And now I desire that this inequality should be no more in this land, especially among this my people; but I desire that this land be a land of liberty, and every man may enjoy his rights and privileges alike, so long as the Lord sees fit that we may live and inherit the land, yea, even as long as any of our posterity remains upon the face of the land. Mosiah 29:32
Wednesday, November 27, 2019
My Life and the U.S. Post Office: A Saga of Extraordinary Proportions
In December of 2017, my wife and I began serving a mission for The Church of Jesus Christ of Latter-day Saints in the Washington, D.C. North Mission. We served as Record Preservation Specialists in the Maryland State Archives in Annapolis, Maryland. In preparation for our year in Annapolis, using an address that we had been given for our apartment, we submitted "change of address" forms with the United States Post Office. This seemingly simple event was to wreak havoc with many aspects of our lives over the next year and for nearly a year after we returned to our permanent residence in Provo, Utah.
After driving across the United States from Utah to Maryland, we followed the directions given us, checked into the residence office of the apartment building, and began unloading our car to move into an apartment that was up two flights of stairs. We were unable to get the key we had been given to work and finally called the apartment maintenance for assistance. With the maintenance person's help, we quickly learned that the apartment was still occupied. After a few telephone calls, we learned that our apartment was in another building in the same complex with the same apartment number but a different building number. We then carried all of our baggage back down the stairs and began the process all over again with the other apartment.

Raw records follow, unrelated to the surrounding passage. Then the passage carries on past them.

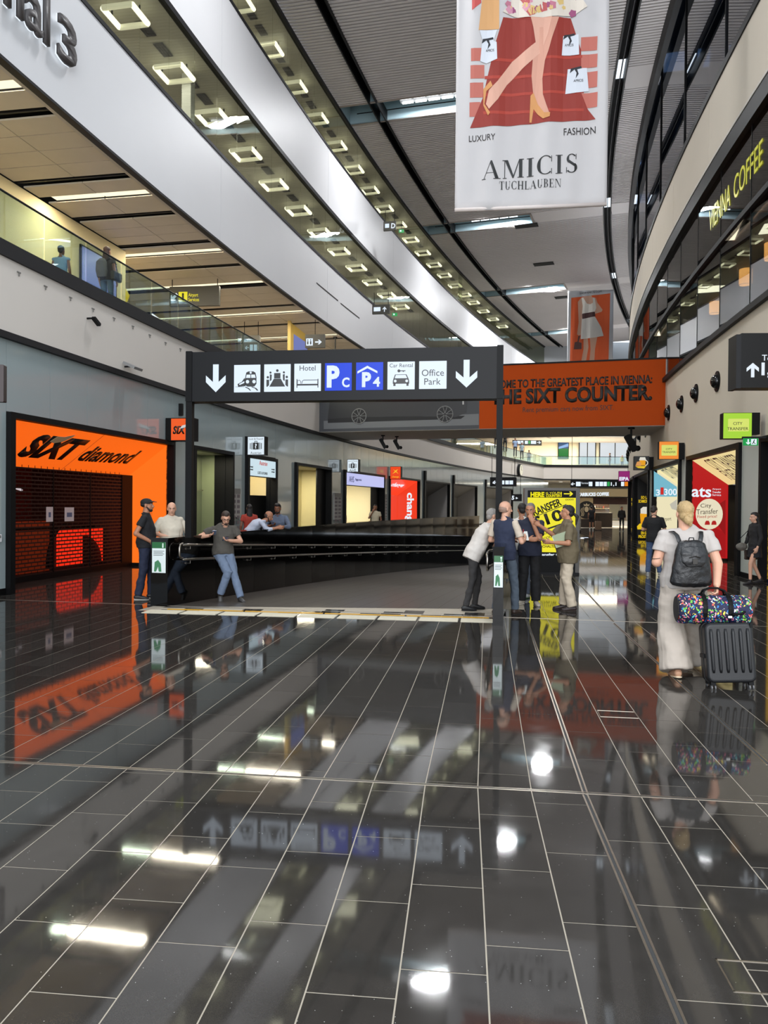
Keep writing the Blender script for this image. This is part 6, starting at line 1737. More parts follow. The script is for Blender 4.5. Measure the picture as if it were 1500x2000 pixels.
MB().box((xl_ - 25, YE, -.01), (xr_ + 10, YE + 16, -.004)).build('far_paving', M_['floor'], fe)
MB().box((xr_ - .5, YE, 0), (xr_, YE + 16, 9.7)).build('return_wall', M_['cream'], fe)
bal2 = thing('balustrade', 'straight glass balustrade across the far gallery', 'balustrade', Matrix.Translation((xl_, YE, 6.42)))
for i in range(9): MB().box((i * 1.5 + .02, .05, -.1), (i * 1.5 + 1.48, .065, .92)).build('glass_pane', M_['rail'], bal2)
MB().cyl((0, .055, .95), (13.5, .055, .95), .03, n=6).build('top_rail', M_['dark'], bal2)
area('far_lamp', (22, YE + 5, 9.6), 14, 4, 1800, (1, .93, .75)); area('far_lamp', (22, YE + 6, 4.5), 14, 6, 1300, (1, .93, .75))
M = plane(94.0)
t_, q = boxsign('hanging_sign', 'black direction sign with white arrows over the far gallery', M, (1001, 857, 1058, 870), None, .15, mat('sign_black', (15, 15, 17), .45, spec=.2)); hang(M, q[0], q[1], q[3], t_, 9.72)
tp('←', M, t_, (1002.5, 863.5), (1009, 863.5), (1005, 861), (1005, 866), WHT, y=-.01, bold=.03); tp('→', M, t_, (1049, 864), (1056, 864), (1050, 861), (1050, 867), WHT, y=-.01, bold=.03)
for x0, x1, mm in ((1010, 1016, icw), (1017, 1022, icw), (1025, 1031, icw), (1032, 1036, GRNL), (1037, 1047, icw)): a = rect(M, x0, 861, x1, 867); plate('pictogram', a[0], a[1], a[2], a[3], mm, t_, -.004, .01)
M = plane(96.8)
t_, q = boxsign('wall_screen', 'tall screen with green lower half on the far gallery wall', M, (1090, 859, 1111, 896), None, .12, M_['black'])
a = rect(M, 1091, 860, 1110, 876); plate('upper_picture', a[0], a[1], a[2], a[3], lit('screen_blue', (60, 90, 130), .9), t_, -.004, .01); a = rect(M, 1091, 876, 1110, 895); plate('lower_picture', a[0], a[1], a[2], a[3], lit('screen_green', (30, 130, 50), .9), t_, -.004, .01)
poly('picture_band', M, [(1091, 873), (1110, 866), (1110, 872), (1091, 877)], lit('screen_light', (150, 190, 240), .9), t_, -.02, .01)
wn = struct('window_4'); wpan = lit('daylit_pane', (222, 228, 232), .95)
for px0, px1, py0, py1 in ((1130, 1164, 859, 907), (1170, 1232, 856, 906)):
    a = rect(M, px0, py0, px1, py1); b = MB(); w_ = .12
    b.box((a[0], -.1, a[2]), (a[0] + w_, 0, a[3])).box((a[1] - w_, -.1, a[2]), (a[1], 0, a[3])).box((a[0], -.1, a[3] - w_), (a[1], 0, a[3])).box(((a[0] + a[1]) / 2 - .05, -.1, a[2]), ((a[0] + a[1]) / 2 + .05, 0, a[3]))
    b.build('frame', M_['dark'], wn, M=M); MB().box((a[0], -.05, a[2]), (a[1], -.03, a[3])).build('pane', wpan, wn, M=M)
# light dots under the far gallery
for i, px in enumerate((1033, 1046, 1085, 1097, 1140, 1168, 1196)):
    d = ray(px, 941 if px > 1060 else 940); k = (4.6 - EYE) / d.z
    if d.y * k < 120:
        pass
    t_ = thing('downlight', 'small round downlight under the far gallery', 'lamp', Matrix.Translation((17.5 + i * 1.7, 91, 4.58)), 'downlights under the far gallery'); MB().cyl((0, 0, 0), (0, 0, -.03), .22, n=16).build('lens', lit('downlight_lens', (255, 250, 235), 2), t_); MB().cyl((0, 0, .01), (0, 0, -.02), .27, n=16).build('bezel', M_['white'], t_)
# hanging direction signs in the hall
M = across(frameL, 49.0); 
t_, q = boxsign('hanging_sign', 'black direction sign with arrow and pictograms crossing the gantry post', plane(40, 0, -18), (957, 932, 1008, 950), None, .2, mat('sign_black', (15, 15, 17), .45, spec=.2)); M = t_.matrix_world
tp('←', M, t_, (962, 942), (971, 942), (966, 938.5), (966, 945.5), WHT, y=-.01, bold=.04)
for x0, x1 in ((979, 985), (987, 994), (995, 1002)): a = rect(M, x0, 938.5, x1, 946); plate('pictogram', a[0], a[1], a[2], a[3], icw, t_, -.004, .01)
hang(M, q[0], q[1], q[3], t_, q[3] + 1.0)
t_, q = boxsign('hanging_sign', 'long black direction sign with pictograms above the coffee bar', plane(52, 0, -14), (1114, 937, 1229, 952), None, .2, mat('sign_black', (15, 15, 17), .45, spec=.2)); M = t_.matrix_world
tp('←', M, t_, (1115, 945), (1123, 945), (1118, 942), (1118, 948), WHT, y=-.01, bold=.04)
for x0, x1, mm in ((1125, 1134, icw), (1150, 1157, icw), (1163, 1170, icw), (1171, 1178, icw), (1179, 1185, icw), (1186, 1191, GRNL), (1213, 1219, icw), (1220, 1229, lit('sign_orange', (230, 130, 30), 1.0))): a = rect(M, x0, 941, x1, 949.5); plate('pictogram', a[0], a[1], a[2], a[3], mm, t_, -.004, .01)
tp('1,1', M, t_, (1193, 946), (1204, 946), (1198, 942), (1198, 950), WHT, y=-.01, bold=.03); tp('Terminal', M, t_, (1135, 943.5), (1149, 943.5), (1142, 942), (1142, 945.5), WHT, y=-.01)
hang(M, q[0], q[1], q[3], t_, q[3] + 3.0)
t_, q = boxsign('hanging_sign', 'small black sign with white marks left of the yellow kiosk', plane(46, 0, -14), (999, 965, 1019, 979), None, .15, mat('sign_black', (15, 15, 17), .45, spec=.2)); M = t_.matrix_world
tp('5 ▸', M, t_, (999.5, 972), (1012, 973), (1005, 968), (1005, 976), WHT, y=-.01, bold=.04); hang(M, q[0], q[1], q[3], t_, q[3] + 1)
ck = frameL(60, 0, 5.5); t_ = thing('wall_clock', 'thin oval looking clock on the far cream fascia', 'clock', ck); x, z = onplane(frameL(tpx_l(1010)), 1010, 918)
t_.matrix_world = frameL(tpx_l(1010), -.1, z); MB().cyl((0, -.02, 0), (0, -.28, 0), .62, n=24).build('case', M_['dark'], t_); MB().cyl((0, -.28, 0), (0, -.3, 0), .56, n=24).build('dial', lit('clock_dial', (236, 230, 205), .9), t_); MB().box((-.02, -.31, 0), (.02, -.3, .4)).box((0, -.31, -.02), (.28, -.3, .02)).build('hands', M_['black'], t_)
# coffee bar block
YS = 62.0
sx0, sx1 = aty(1126, 1000, YS).x, aty(1229, 1000, YS).x
sb = thing('coffee_bar', 'open coffee bar with beige fascia and white lettering at the end of the hall', 'cafe', Matrix.Translation((sx0, YS, 0))); W = sx1 - sx0
zf1, zf0 = zof(1180, 953, YS), zof(1180, 972, YS)
MB().box((0, 0, zf0), (W, .3, zf1)).build('fascia', mat('bar_beige', (196, 178, 140), .6), sb); MB().box((0, .3, zf0), (W, 6, zf0 + .05)).build('soffit', M_['dark'], sb)
MB().box((0, -.02, zf1 - .05), (W, 0, zf1)).box((0, -.02, zf0), (W, 0, zf0 + .08)).build('rail', M_['dark'], sb)
MS = sb.matrix_world
tp('STARBUCKS COFFEE', MS, sb, (1126, 966), (1189, 965), (1150, 962), (1150, 969), WHT, y=-.03, bold=.05)
MB().box((0, 5.5, 0), (W, 5.7, zf0)).build('rear_wall', mat('bar_dark', (70, 52, 44), .6), sb); MB().box((-.1, .3, 0), (0, 5.7, zf0)).build('side_wall', mat('bar_dark', (70, 52, 44), .6), sb)
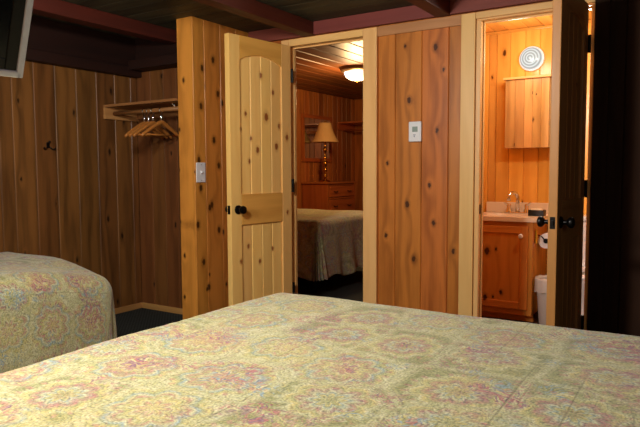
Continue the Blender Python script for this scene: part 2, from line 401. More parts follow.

We began our service at the Maryland State Archives, and immediately went to the main post office in Annapolis, explained the mixup with our apartment and filed the documents changing our address yet again, this time to the right apartment. Mail was coming almost immediately to the wrong apartment but since we lived in an adjoining building, we could frequently check for mail. We have several important business connections and we were concerned that the mail would get lost.
As the weeks passed, we were still getting most of our mail to the wrong apartment. In fact, mail sent to our permanent residence in Utah was being marked and forwarded to the wrong Annapolis address. People who requested a notice of change of address were being notified of the wrong Annapolis address. Some mail started to come to the right apartment, but there was always some mail going to the wrong address.
Over the next few months, we made regular trips to the post office to try and get the forwarding order removed from our residence. We talked to supervisors, we filled out additional forms online and on paper and nothing seemed to work to get the wrong address dropped from the Post Office system.
This continued for the entire year we were in Annapolis. At the end of the year, we filled out more change of address forms and left to go back to Provo, Utah. When we got to Provo, we had a huge pile of mail and to our consternation found that some of our Provo mail was still being forwarded to the old wrong apartment, not the second apartment, but the one we never lived in. We then started our trips down to the Provo Post Office to start filling out the forms and talking to the managers. As the weeks and months passed again we found that no matter what we did, the mail kept being forwarded to Annapolis.
Finally, after going back through the process yet again, we thought we had the matter resolved after nearly a year and half of telling everyone we could talk to at the Post Office that we never lived in the old apartment and did not want our mail sent there. Fortunately, we had some of the missionaries who served with us at the Archives who could tell us about any mail that showed up and either send us digital copies or forward other important letters.
As a result, we have subscribed to the Post Office Online Notification system where they send us digital copies of each day's mail. Recently, we got notification of a check that was to be delivered on the day of the notice. When the check did not appear in our mailbox, we began the process of trying to find out if it had been stolen or misdelivered. After a week of calling and going to the Post Office, no one seemed to know what happened to the missing check. After more than a week, we finally got an email from the check's sender who notified us that the check had been returned marked that the address was wrong. But the address on the envelope was not wrong, it was our residence address exactly correct. Since our friends have now also left Annapolis, I am quite certain that some mail is still going to the wrong apartment. I am also concerned that the Post Office can no longer find my home in Provo.
I am sure there is some lesson to be learned from this experience but I do not know what it is. I would simply start using UPS or FedEx but then I had a whole shipment lost by FedEx and they refused to deliver it to the right address because the wrong address was on the package.
I think our society has passed the critical mass of complexity. We are now living on borrowed time. Organizations such as the Post Office that still handle so much of their business on paper are doomed to become critically ineffective and outmoded. Even those companies that have "computered up" are challenged to keep up with the volume of communication that is increasing every day. How many important items of business are being lost because the Post Office (or FedEx or whomever, cannot possibly work without making errors? Meanwhile, we are trying to move even more of our correspondence to electronic means where we can question the recipient about the receipt and resend the information immediately.